Plane to Munich. Happy 8th of March. I somehow turned into a woman. I'm on my way "home", a small, yellow piece of rock in the middle of the Mediterranean sea, going to a country that I, at the moment, and completely by chance, call home. One pure soul made Malta my home.
We are about to take off. Maybe some day, when I learn to not want to control everything around me all the time, maybe I'll learn not to be scared of the take-off. It was never about a fear of dying, I have never been afraid of that. But just the thought of loosing control scares the shit out of me.
But that aside, I just love to travel. Especially alone. Or if not alone, then in a company of those who know how to be alone.
I always learn so much about myself when I travel. If you purchase your ticket now, a metaphysical journey of self-discovery will be included in the ticket price.
Enjoy your flight :)
Aaaaaanyway..
I already mentioned how I've managed to turn into a woman. Grew up before I knew it. I am 28 now, soon 29. Most people know what they (want to be) doing in this age. Not me. Still looking for what's my path. It seems to me that I'll never experience that Eureka-feeling of complete self-awareness, but that's ok, too. Because, as I see it, sooner or later, we are all bound to recognize "the big picture". Some experience that in a moment, while the others spend their whole lives collecting the pieces of the jigsaw puzzle of who they are. I'm quite fine with the fact that I'm one of those jigsaw-people. Because happiness is slow and graduate, and here to stay. I can't really complain :)
So, as said, I am still on that path of self-discovery. Malta is a wonderful experience, but before anything else, Malta is a pit-stop. It is a priceless and a must-have experience, but it does not find it's place in the future. Rather than that, it's a piece of past.

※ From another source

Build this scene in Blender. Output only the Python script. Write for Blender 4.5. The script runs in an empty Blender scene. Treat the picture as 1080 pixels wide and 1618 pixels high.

And Copenhagen is the place of future. Culture, bicycles, language, the job, system and people. I should be there soon. If only I get my papers.If it's meant to be, I will get them. If not, then me and Dk might not be a match. We'll see. I'm looking forward to it. I feel like we might be a match. Little serbian in Denmark. Already managed to find loopholes. Oh well. it was the only way. I guess I proved one thing - if there's a will, I'll find the way. That's one of the bigger pieces of my jigsaw-puzzle.